_Task requirements_. Output an exact reproduction of the data.
Start of Data provided
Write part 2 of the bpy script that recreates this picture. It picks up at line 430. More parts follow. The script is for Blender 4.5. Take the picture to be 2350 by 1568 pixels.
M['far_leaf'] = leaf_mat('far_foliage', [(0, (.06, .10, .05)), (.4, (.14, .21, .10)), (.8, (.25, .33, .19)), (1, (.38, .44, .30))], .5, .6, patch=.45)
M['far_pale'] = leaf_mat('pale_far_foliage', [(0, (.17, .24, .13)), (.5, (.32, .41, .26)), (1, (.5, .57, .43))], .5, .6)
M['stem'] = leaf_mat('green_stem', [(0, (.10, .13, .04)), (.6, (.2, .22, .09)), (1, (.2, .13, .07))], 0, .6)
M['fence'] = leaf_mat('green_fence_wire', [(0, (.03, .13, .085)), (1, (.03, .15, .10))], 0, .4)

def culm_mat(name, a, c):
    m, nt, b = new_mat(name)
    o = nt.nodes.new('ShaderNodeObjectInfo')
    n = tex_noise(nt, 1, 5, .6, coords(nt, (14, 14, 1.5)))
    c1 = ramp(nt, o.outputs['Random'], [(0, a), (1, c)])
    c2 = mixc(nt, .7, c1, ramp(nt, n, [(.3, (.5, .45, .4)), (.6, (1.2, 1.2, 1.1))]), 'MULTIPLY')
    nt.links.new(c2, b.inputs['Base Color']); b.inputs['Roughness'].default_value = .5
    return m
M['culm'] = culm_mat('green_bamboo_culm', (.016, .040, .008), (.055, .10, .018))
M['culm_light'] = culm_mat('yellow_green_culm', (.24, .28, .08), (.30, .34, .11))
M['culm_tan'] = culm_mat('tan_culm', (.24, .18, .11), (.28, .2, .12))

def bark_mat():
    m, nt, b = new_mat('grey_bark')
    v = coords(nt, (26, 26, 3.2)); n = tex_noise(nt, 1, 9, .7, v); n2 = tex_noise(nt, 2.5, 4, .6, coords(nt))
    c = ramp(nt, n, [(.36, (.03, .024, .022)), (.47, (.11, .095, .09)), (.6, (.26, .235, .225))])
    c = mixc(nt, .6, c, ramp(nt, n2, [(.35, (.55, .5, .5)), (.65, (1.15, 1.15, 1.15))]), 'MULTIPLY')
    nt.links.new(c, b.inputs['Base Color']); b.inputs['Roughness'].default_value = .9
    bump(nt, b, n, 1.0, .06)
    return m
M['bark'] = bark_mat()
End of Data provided
_Full output_.
Write part 2 of the bpy script that recreates this picture. It picks up at line 430. More parts follow. The script is for Blender 4.5. Take the picture to be 2350 by 1568 pixels.
M['far_leaf'] = leaf_mat('far_foliage', [(0, (.06, .10, .05)), (.4, (.14, .21, .10)), (.8, (.25, .33, .19)), (1, (.38, .44, .30))], .5, .6, patch=.45)
M['far_pale'] = leaf_mat('pale_far_foliage', [(0, (.17, .24, .13)), (.5, (.32, .41, .26)), (1, (.5, .57, .43))], .5, .6)
M['stem'] = leaf_mat('green_stem', [(0, (.10, .13, .04)), (.6, (.2, .22, .09)), (1, (.2, .13, .07))], 0, .6)
M['fence'] = leaf_mat('green_fence_wire', [(0, (.03, .13, .085)), (1, (.03, .15, .10))], 0, .4)

def culm_mat(name, a, c):
    m, nt, b = new_mat(name)
    o = nt.nodes.new('ShaderNodeObjectInfo')
    n = tex_noise(nt, 1, 5, .6, coords(nt, (14, 14, 1.5)))
    c1 = ramp(nt, o.outputs['Random'], [(0, a), (1, c)])
    c2 = mixc(nt, .7, c1, ramp(nt, n, [(.3, (.5, .45, .4)), (.6, (1.2, 1.2, 1.1))]), 'MULTIPLY')
    nt.links.new(c2, b.inputs['Base Color']); b.inputs['Roughness'].default_value = .5
    return m
M['culm'] = culm_mat('green_bamboo_culm', (.016, .040, .008), (.055, .10, .018))
M['culm_light'] = culm_mat('yellow_green_culm', (.24, .28, .08), (.30, .34, .11))
M['culm_tan'] = culm_mat('tan_culm', (.24, .18, .11), (.28, .2, .12))

def bark_mat():
    m, nt, b = new_mat('grey_bark')
    v = coords(nt, (26, 26, 3.2)); n = tex_noise(nt, 1, 9, .7, v); n2 = tex_noise(nt, 2.5, 4, .6, coords(nt))
    c = ramp(nt, n, [(.36, (.03, .024, .022)), (.47, (.11, .095, .09)), (.6, (.26, .235, .225))])
    c = mixc(nt, .6, c, ramp(nt, n2, [(.35, (.55, .5, .5)), (.65, (1.15, 1.15, 1.15))]), 'MULTIPLY')
    nt.links.new(c, b.inputs['Base Color']); b.inputs['Roughness'].default_value = .9
    bump(nt, b, n, 1.0, .06)
    return m
M['bark'] = bark_mat()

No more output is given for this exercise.